WHAT IS EXPECTED: Quote from the first line below through the line that contains "CAMZ = 0.664", both included, and leave the pictures out.

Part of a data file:
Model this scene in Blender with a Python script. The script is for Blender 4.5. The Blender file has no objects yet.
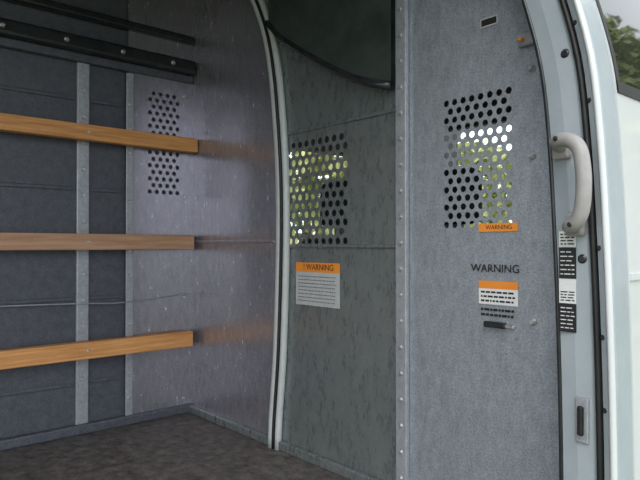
import bpy, bmesh, math, random
from mathutils import Vector, Matrix
random.seed(4)
S = bpy.context.scene
S.view_settings.view_transform = 'Standard'
COL = S.collection
CAMZ = 0.664

# ------------------------------------------------------------ materials
def mat(name, c1, c2=None, rough=0.5, metal=0.0, scale=20, stretch=(1,1,1), bump=0.0, detail=6, lo=0.3, hi=0.7, coat=0.0, rough2=None, speck=0.0):
    m = bpy.data.materials.new(name); m.use_nodes = True
    nt = m.node_tree; b = nt.nodes['Principled BSDF']
    b.inputs['Roughness'].default_value = rough
    b.inputs['Metallic'].default_value = metal
    b.inputs['Coat Weight'].default_value = coat
    b.inputs['Base Color'].default_value = (*c1, 1)
    tc = nt.nodes.new('ShaderNodeTexCoord'); mp = nt.nodes.new('ShaderNodeMapping')
    mp.inputs['Scale'].default_value = stretch
    nt.links.new(tc.outputs['Object'], mp.inputs['Vector'])
    n = nt.nodes.new('ShaderNodeTexNoise'); n.inputs['Scale'].default_value = scale
    n.inputs['Detail'].default_value = detail; n.inputs['Roughness'].default_value = 0.7
    nt.links.new(mp.outputs[0], n.inputs['Vector'])
    if c2:
        r = nt.nodes.new('ShaderNodeValToRGB')
        r.color_ramp.elements[0].position = lo; r.color_ramp.elements[0].color = (*c1, 1)
        r.color_ramp.elements[1].position = hi; r.color_ramp.elements[1].color = (*c2, 1)
        nt.links.new(n.outputs['Fac'], r.inputs[0])
        out = r.outputs[0]
        if speck:
            n2 = nt.nodes.new('ShaderNodeTexNoise'); n2.inputs['Scale'].default_value = 260; n2.inputs['Detail'].default_value = 2
            nt.links.new(tc.outputs['Object'], n2.inputs['Vector'])
            mr = nt.nodes.new('ShaderNodeMapRange'); mr.inputs['From Min'].default_value=0.35; mr.inputs['From Max'].default_value=0.65
            mr.inputs['To Min'].default_value = 1-speck; mr.inputs['To Max'].default_value = 1+speck
            nt.links.new(n2.outputs['Fac'], mr.inputs['Value'])
            vm = nt.nodes.new('ShaderNodeVectorMath'); vm.operation='SCALE'
            nt.links.new(out, vm.inputs[0]); nt.links.new(mr.outputs[0], vm.inputs['Scale']); out = vm.outputs[0]
        nt.links.new(out, b.inputs['Base Color'])
    if rough2 is not None:
        mr = nt.nodes.new('ShaderNodeMapRange'); mr.inputs['To Min'].default_value = rough; mr.inputs['To Max'].default_value = rough2
        nt.links.new(n.outputs['Fac'], mr.inputs['Value']); nt.links.new(mr.outputs[0], b.inputs['Roughness'])
    if bump:
        bp = nt.nodes.new('ShaderNodeBump'); bp.inputs['Strength'].default_value = bump; bp.inputs['Distance'].default_value = 0.01
        nt.links.new(n.outputs['Fac'], bp.inputs['Height']); nt.links.new(bp.outputs[0], b.inputs['Normal'])
    return m

M_galv  = mat('galvanised_steel', (0.34,0.33,0.375), (0.50,0.49,0.54), rough=0.14, metal=0.7, scale=60, stretch=(1,1,0.35), rough2=0.34, bump=0.03, speck=0.14)
M_galvR = mat('galvanised_steel_cool', (0.31,0.345,0.39), (0.46,0.50,0.55), rough=0.3, metal=0.5, scale=70, stretch=(1,1,0.4), rough2=0.5, bump=0.05, speck=0.18)
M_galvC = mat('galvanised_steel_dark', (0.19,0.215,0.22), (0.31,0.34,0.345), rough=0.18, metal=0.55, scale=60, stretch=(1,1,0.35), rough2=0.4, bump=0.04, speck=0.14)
M_wall  = mat('grey_wall_paint', (0.07,0.076,0.095), (0.12,0.125,0.15), rough=0.45, metal=0.2, scale=35, rough2=0.65, bump=0.1, speck=0.2)
M_rib   = mat('light_rib_steel', (0.33,0.345,0.38), (0.48,0.50,0.54), rough=0.4, metal=0.4, scale=50, speck=0.1)
M_dark  = mat('dark_painted_steel', (0.015,0.017,0.019), (0.035,0.038,0.042), rough=0.22, scale=25)
M_ceil  = mat('dark_headliner', (0.06,0.065,0.07), (0.10,0.105,0.11), rough=0.6, scale=25)
M_green = mat('dark_green_trim', (0.025,0.034,0.030), (0.065,0.08,0.07), rough=0.4, scale=9)
M_wood  = mat('pine_plank', (0.52,0.20,0.055), (0.88,0.44,0.16), rough=0.5, scale=14, stretch=(6,0.35,6), bump=0.1)
M_wood2 = mat('aged_plank', (0.40,0.205,0.115), (0.62,0.37,0.23), rough=0.5, scale=14, stretch=(6,0.35,6), bump=0.1)
M_floor = mat('worn_floor', (0.05,0.044,0.042), (0.19,0.17,0.155), rough=0.5, scale=26, bump=0.35, lo=0.35, hi=0.7, speck=0.35)
M_white = mat('white_body_paint', (0.66,0.68,0.69), (0.70,0.72,0.73), rough=0.25, coat=0.5, scale=3)
M_pill  = mat('pillar_blue_grey_paint', (0.36,0.41,0.45), (0.44,0.49,0.53), rough=0.35, scale=8, coat=0.3)
M_pole  = mat('pole_light_paint', (0.48,0.51,0.51), (0.60,0.63,0.62), rough=0.3, scale=20, coat=0.3)
M_rub   = mat('black_rubber', (0.008,0.008,0.009), (0.02,0.02,0.02), rough=0.5, scale=30)
M_hand  = mat('handle_plastic', (0.34,0.325,0.32), (0.41,0.39,0.385), rough=0.4, scale=40)
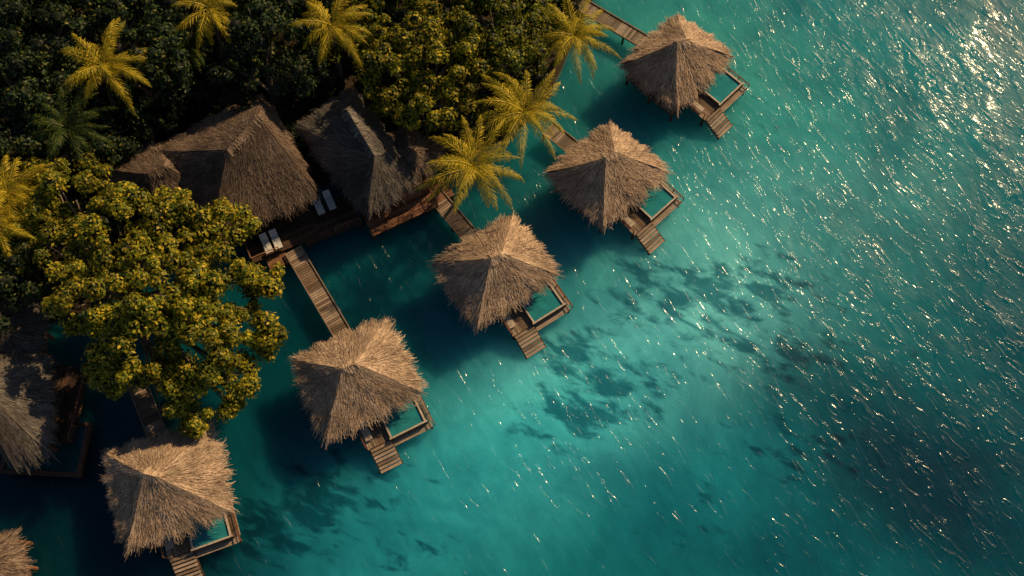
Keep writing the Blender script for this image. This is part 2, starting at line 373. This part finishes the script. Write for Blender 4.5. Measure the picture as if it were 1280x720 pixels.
n2=noise(t,1.0,2,mapped(t,A33+.25,(.28,.15,1)),.5,.4)
n3=noise(t,1.0,3,mapped(t,A33-.2,(3.0,1.4,1)),.55,.6)
crest=math_('POWER',mrange(n1,.54,.86,0,1,False),1.3)
gust=mrange(noise(t,.06,3,ps,.6,.8),.36,.64,.4,1)
amp=math_('MULTIPLY',gust,mrange(ex.outputs["Fac"],0,1,.36,1,False))
hsum=math_('ADD',math_('ADD',math_('MULTIPLY',crest,.34),math_('MULTIPLY',n2,.40)),math_('MULTIPLY',n3,.05))
hs=math_('MULTIPLY',hsum,amp)
bp=t.nodes.new("ShaderNodeBump"); bp.inputs["Distance"].default_value=1.0; t.links.new(hs,bp.inputs["Height"]); bp.inputs["Strength"].default_value=1
fr=t.nodes.new("ShaderNodeFresnel"); fr.inputs[0].default_value=1.33; t.links.new(bp.outputs[0],fr.inputs[1])
g1=t.nodes.new("ShaderNodeBsdfGlossy"); g1.inputs["Roughness"].default_value=.12; t.links.new(bp.outputs[0],g1.inputs["Normal"])
g2=t.nodes.new("ShaderNodeBsdfGlossy"); g2.inputs["Roughness"].default_value=.36; t.links.new(bp.outputs[0],g2.inputs["Normal"])
gm=t.nodes.new("ShaderNodeMixShader"); gm.inputs[0].default_value=.42; t.links.new(g1.outputs[0],gm.inputs[1]); t.links.new(g2.outputs[0],gm.inputs[2])
fm=t.nodes.new("ShaderNodeMixShader"); t.links.new(fr.outputs[0],fm.inputs[0]); t.links.new(body.outputs[0],fm.inputs[1]); t.links.new(gm.outputs[0],fm.inputs[2])
t.links.new(fm.outputs[0],t.nodes["Material Output"].inputs[0])
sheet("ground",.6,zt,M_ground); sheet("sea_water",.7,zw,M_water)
# ---------------------------------------------------------------- bungalows
def railing(mb,pts,z,h=.9,st=1.2):
    for (a,b_) in zip(pts[:-1],pts[1:]):
        a=Vector(a);b_=Vector(b_); L=(b_-a).length; an=math.atan2(b_.y-a.y,b_.x-a.x); c=(a+b_)/2
        mb.box((c.x,c.y,z+h),(L,.09,.06),an); mb.box((c.x,c.y,z+h*.5),(L,.04,.04),an)
        n=max(1,round(L/st))
        for i in range(n+1):
            q=a.lerp(b_,i/n); mb.box((q.x,q.y,z+h/2),(.08,.08,h))
def bungalow(px,py,deg,k,seed,apex=6.7):
    c=P(px,py,3.7); random.seed(seed); e=empty("thatched_bungalow",(c.x,c.y,0),math.radians(deg)); 
    hx,hy=3.95*k,3.5*k; rr=random.uniform
    roof("thatched_roof",[(-hx+rr(-.3,.3),-hy+rr(-.2,.3),3.6),(hx+rr(-.3,.3),-hy+rr(-.2,.3),3.6),(hx+rr(-.3,.3),hy+rr(-.3,.3),3.6),(-hx+rr(-.3,.3),hy+rr(-.3,.3),3.6)],(-.5+rr(-.3,.1),.15+rr(-.3,.3),apex),(.4+rr(-.1,.3),rr(-.3,.3),apex-.1),M_thatch,e,150,seed)
    mb=MB(); mb.planks(-3.5,3.4,-2.95,3.1,1.35,'x'); mb.planks(-1.75,.32,-5.4,-2.97,1.35,'y'); 
    mb.planks(.3,3.95,-6.05,-5.52,1.0,'x'); mb.planks(3.62,4.15,-5.5,-2.2,1.0,'y')
    mb.out("deck",M_plank,e)
    mb=MB()
    for x in(-3.3,0,3.2):
        for y in(-2.8,0,2.9): mb.tube([(x,y,-2.7),(x,y,1.2)],[.15,.15],8)
    for x,y in((-1.6,-5.2),(.35,-5.6),(3.8,-5.8),(3.8,-2.6)): mb.tube([(x,y,-2.7),(x,y,1.0)],[.14,.14],8)
    for y in(-2.9,0,3.0): mb.box((0,y,1.2),(6.9,.16,.2))
    for x in(-3.42,3.3): mb.box((x,0,1.2),(.14,5.8,.2))
    mb.box((-.7,-5.36,1.2),(2.1,.14,.2))
    mb.out("stilts_and_beams",M_dark,e)
    mb=MB(); 
    for i in range(26):
        x=-3.0+6.0*(i+.5)/26
        mb.box((x,2.6,2.6),(.215,.12,2.44)); 
        if not 6<i<20: mb.box((x,-2.05,2.6),(.215,.12,2.44))
    for i in range(20):
        y=-1.95+4.45*(i+.5)/20
        mb.box((-3.0,y,2.6),(.12,.205,2.44))
        if not 6<i<14: mb.box((3.0,y,2.6),(.12,.205,2.44))
        else: mb.box((3.0,y,1.85),(.12,.205,.94)); mb.box((3.0,y,3.6),(.12,.205,.4))
    mb.out("timber_walls",M_red,e)
    mb=MB(); mb.box((0,-2.05,2.5),(3.0,.05,2.2)); mb.box((3.0,.3,2.85),(.05,1.7,1.05)); mb.out("glass_doors_and_window",M_glass,e)
    mb=MB(); 
    for x in(-1.55,-.5,.5,1.55): mb.box((x,-2.1,2.5),(.09,.09,2.25))
    mb.box((0,-2.12,3.66),(3.2,.12,.1))
    mb.box((0,2.67,2.4),(1.1,.05,2.05)); mb.out("door_frames",M_dark,e)
    x0,x1,y0,y1=.42,3.52,-5.45,-2.3; z=1.6
    mb=MB(); mb.box(((x0+x1)/2,y0,z-.45),(x1-x0+.3,.18,1.1)); mb.box(((x0+x1)/2,y1,z-.45),(x1-x0+.3,.18,1.1))
    mb.box((x0,(y0+y1)/2,z-.45),(.18,y1-y0-.19,1.1)); mb.box((x1,(y0+y1)/2,z-.45),(.18,y1-y0-.19,1.1)); mb.box(((x0+x1)/2,(y0+y1)/2,z-.9),(x1-x0-.2,y1-y0-.2,.15))
    mb.out("pool_shell",M_dark,e)
    mb=MB(); 
    mb.box(((x0+x1)/2,y0,z+.14),(x1-x0+.34,.15,.07)); mb.box(((x0+x1)/2,y1,z+.14),(x1-x0+.34,.15,.07))
    mb.box((x0,(y0+y1)/2,z+.14),(.15,y1-y0-.16,.07)); mb.box((x1,(y0+y1)/2,z+.14),(.15,y1-y0-.16,.07)); mb.out("pool_coping",M_rim,e)
    mk("pool_water",[(x0+.09,y0+.09,z+.04),(x1-.09,y0+.09,z+.04),(x1-.09,y1-.09,z+.04),(x0+.09,y1-.09,z+.04)],[[0,1,2,3]],[M_pool],e)
    mb=MB()
    for i in range(7): mb.box((-.65+random.uniform(-.03,.03),-5.6-.29*i,1.28-.16*i),(1.9,.25,.07))
    mb.out("steps",M_plank,e)
    mb=MB()
    for x in(-1.64,.34):
        mb.box((x,-6.45,.68),(.07,2.3,.18),0,math.radians(28)); mb.tube([(x,-7.3,-2.6),(x,-7.3,.3)],[.08,.08],6)
    mb.out("stair_stringers",M_dark,e)
    mb=MB(); railing(mb,[(-3.45,-2.9),(-1.8,-2.9),(-1.8,-5.3)],1.38); railing(mb,[(4.1,-5.95),(4.1,-2.3)],1.03,.55); mb.out("railing",M_red,e)
    mb=MB(); 
    mb.box((-1.3,-4.0,1.68),(.62,1.5,.1)); mb.box((-1.3,-3.05,1.86),(.62,.6,.1),0,math.radians(35)); mb.out("lounger_cushion",M_rim,e)
    mb=MB()
    for x in(-1.56,-1.04):
        for y in(-4.6,-3.4): mb.box((x,y,1.5),(.06,.06,.26))
    mb.out("lounger_frame",M_dark,e)
    return e
bungalow(847,75,45,.96,11); bungalow(760,215,43,1.0,12); bungalow(620,335,33,1.03,13); bungalow(446,472,27,1.07,14); bungalow(205,604,20,1.08,15)
def walkway(a,b_,w_=1.5,rail=True,z=1.3):
    A=P(*a,z);B=P(*b_,z); L=(B-A).length; an=math.atan2(B.y-A.y,B.x-A.x); e=empty("wooden_walkway",(A.x,A.y,0),an)
    mb=MB(); mb.planks(0,L,-w_/2,w_/2,z,'y',.24,.06,.04); mb.out("planks",M_plank,e)
    mb=MB(); 
    for s in(-1,1):
        mb.box((L/2,s*(w_/2-.12),z-.14),(L,.14,.2)); 
        n=max(1,int(L/2.6))
        for i in range(n+1): mb.tube([(L*i/n*.98+.05,s*(w_/2-.1),-2.6),(L*i/n*.98+.05,s*(w_/2-.1),z-.05)],[.11,.11],7)
    mb.out("beams_and_piles",M_dark,e)
    mb=MB()
    for s in(-1,1): mb.box((L/2,s*(w_/2+.02),z+.09),(L,.1,.1))
    mb.out("kerb_rails",M_plank,e)
walkway((366,312),(437,432)); walkway((545,245),(600,310)); walkway((685,160),(735,200)); walkway((725,5),(815,58)); walkway((168,470),(203,560))
# ---------------------------------------------------------------- lodges
def lodge(name,cs,r0,r1,eh,rh,mat,seed,wall=True,rh2=None,dens=90,inset=.82):
    C=[P(x,y,eh) for x,y in cs]; c=sum(C,Vector())/4; o=Vector((c.x,c.y,0)); e=empty(name,o)
    L=[tuple(q-o) for q in C]; roof("thatched_roof",L,tuple(P(*r0,rh)-o),tuple(P(*r1,rh2 or rh)-o),mat,e,dens,seed,.15,.2,.35)
    if wall:
        mb=MB(); gb=MB(); fb=MB()
        for i in range(4):
            a=Vector(L[i])*inset; b_=Vector(L[(i+1)%4])*inset; d=(b_-a); d.z=0; n=int(d.length/.3); an=math.atan2(d.y,d.x)
            for k in range(n):
                q=a.lerp(b_,(k+.5)/n); win=(k%8) in(3,4,5)
                if win: 
                    mb.box((q.x,q.y,1.7),(d.length/n-.01,.14,.8),an); mb.box((q.x,q.y,eh-.1),(d.length/n-.01,.14,.5),an)
                else: mb.box((q.x,q.y,(1.3+eh+.2)/2),(d.length/n-.01,.14,eh-1.1),an)
                if k%8==4: gb.box((q.x,q.y,(2.1+eh-.35)/2),(d.length/n*3,.05,eh-2.45),an)
                if k%8 in(3,6): fb.box((q.x-d.x/n*.5,q.y-d.y/n*.5,(2.1+eh-.35)/2),(.08,.2,eh-2.45),an)
            for k in(0,.5): q=Vector(L[i]).lerp(Vector(L[(i+1)%4]),k)*inset; fb.tube([(q.x,q.y,-2.5),(q.x,q.y,eh)],[.17,.17],8)
        mb.out("timber_walls",M_dark,e); gb.out("windows",M_glass,e); fb.out("frames_and_piles",M_red,e)
    return e
lodge("thatched_lodge",[(262,302),(398,242),(328,118),(192,188)],(284,188),(322,146),4.3,9.0,M_thatch2,21)
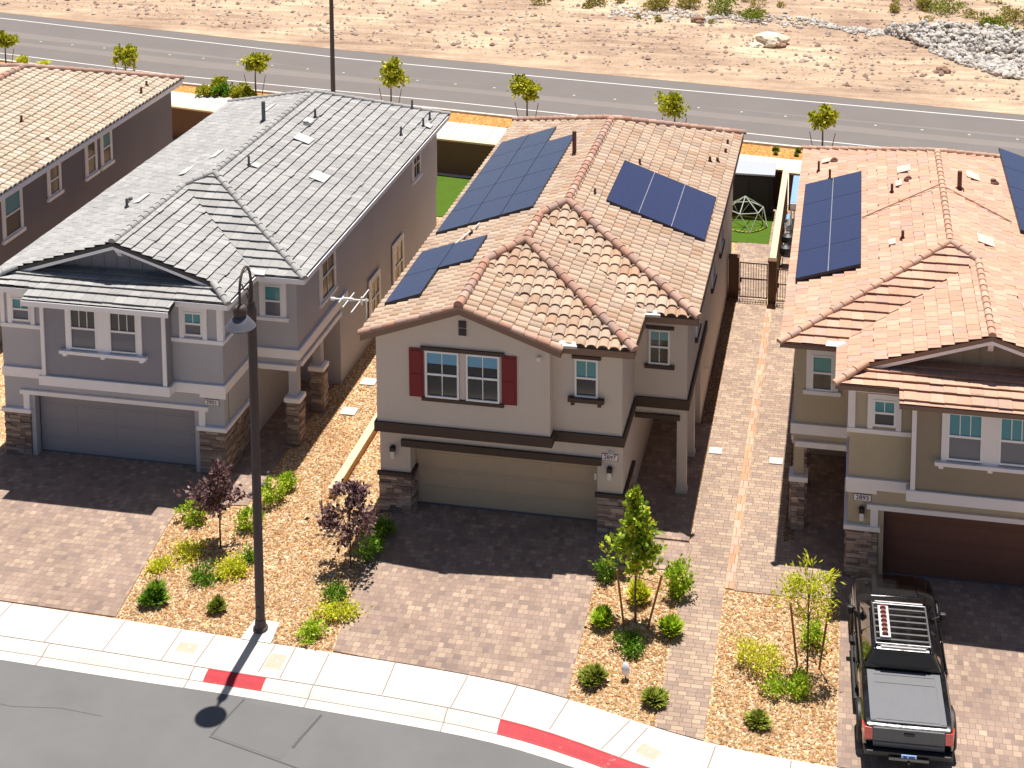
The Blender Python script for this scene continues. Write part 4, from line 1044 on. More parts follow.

ANSWER IN FULL:
Model this scene in Blender with a Python script. The script is for Blender 4.5. The Blender file has no objects yet.
import bpy, bmesh, math, random
from mathutils import Vector, Matrix
random.seed(4)
S = bpy.context.scene
S.view_settings.view_transform = 'Standard'
COL = S.collection
CAMZ = 0.664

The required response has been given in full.